I am having trouble understanding how exactly this code works:
int length = 1;
int x = 234567545;
while (x /= 10)
length++;
It is supposed to count the number of digits in the int variable. I don't get how the while loop is working. Does the loop just go to zero and stop by default? Also, why is the length starting at 1?
There are three things that might be suspicious for you if you are a C++ beginner:
First thing might be operator /=, which combines an integral division (i.e. without remainder), with an assignment. So x /= 10 actually is the same as x = x / 10.
Second, each expression in C++ has - after having been evaluated - a value. For an assignment like (x = 0), the result is the value of x after the assignment, i.e. 0 in this case.
Third, a condition like if (x) ... with x being of integral type has in C++ the same meaning as if(x != 0), i.e. it is false if x equals 0, and it is true if x is anything else but 0.
All together: while ( x /= 10 ) means assign x the value of an integral division by 10 and then compare the value to 0. If 0 is reached, the loop ends.
BTW: length starts with 1, because any number, even 0, comprises at least one digit.
x /= 10 continuously divides x by 10, which will make it 0 eventually and cause the while loop to terminate due to 0 being interpreted as false (and any other value than 0 as true).
The reason it starts at length = 1 is because there is always at least 1 digit in the number: if x was from 0 to 9 inclusive, then x /= 10 would cause x to become 0 immediately, meaning nothing inside the loop would execute. Therefore, if length started at 0, it would never get to be incremented to 1 which would be wrong if x was a single digit large.
Manually calculating this example by hand:
234567545 / 10 = 23456754, which is true, so the while loop continues and length becomes 2.
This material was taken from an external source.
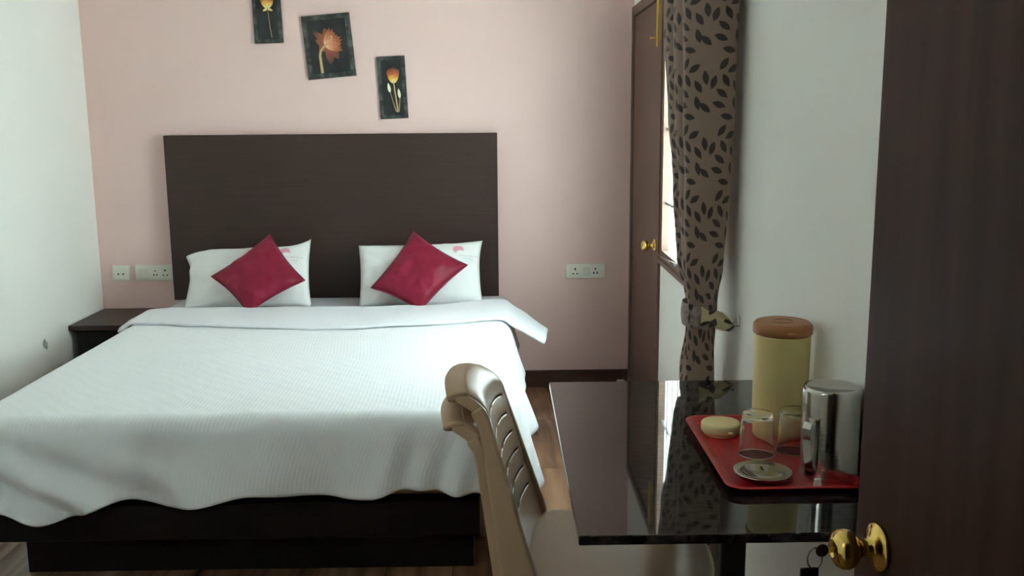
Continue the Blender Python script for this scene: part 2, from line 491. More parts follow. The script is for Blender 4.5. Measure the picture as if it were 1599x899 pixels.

23456754 / 10 = 2345675, true. length becomes 3.
2345675 / 10 = 234567, true. length becomes 4.
234567 / 10 = 23456, true. length becomes 5.
23456 / 10 = 2345, true. length becomes 6.
2345 / 10 = 234, true. length becomes 7.
234 / 10 = 23, true. length becomes 8.
23 / 10 = 2, true. length becomes 9.
2 / 10 = 0, false. The while loop stops with length equal 9.
The loop
while (x /= 10) {
length++;
}
will go until the result of x /= 10 evaluates to false, since 0 means false it will go until x /= 10 is 0. Integer division truncates, ensuring the condition will be reached. This can be illustrated by adding a simple debug statement, i.e.
while (x /= 10) {
length++;
std::cout << length << " " << x << std::endl;
}
Which outputs
2 23456754
3 2345675
4 234567
5 23456
6 2345
7 234
8 23
9 2
Integer division will truncate the remainder, so continually dividing a number with integer division will inevitably result in zero.
Dividing a number n by 10 while incrementing a counter i once for each time the resulting quotient (stored back into n) is not zero will result in the i containing the number of digits for the base-10 representation of n.
It helps to understand two parts:
This:
x /= 10
is the same as:
x = x / 10
The while loop terminates, when the condition is false. And 0 is equivalent to false.
while (condition) {
length++;
}
So x is, with every pass through the loop, divided by 10, until is is 0. That terminates the loop.
So, the condition is two things at the same time:
This is a bit of stupidity you'll often see in C/C++, taking advantage of the fact that TRUE is implemented as non-zero, and FALSE as zero*. So x is repeatedly divided by 10, and the expression eventually becomes zero, so the loop stops.
Though confusing, this works - until the day someone in a hurry changes x from an int to a double :-) Much clearer and less failure-prone to write "while (x /= 10 >= 1)", or even to put the math inside the loop body rather than in the condition.
*IMHO one of the few shortcomings of C is that it didn't have an explicit logical type, as FORTRAN did.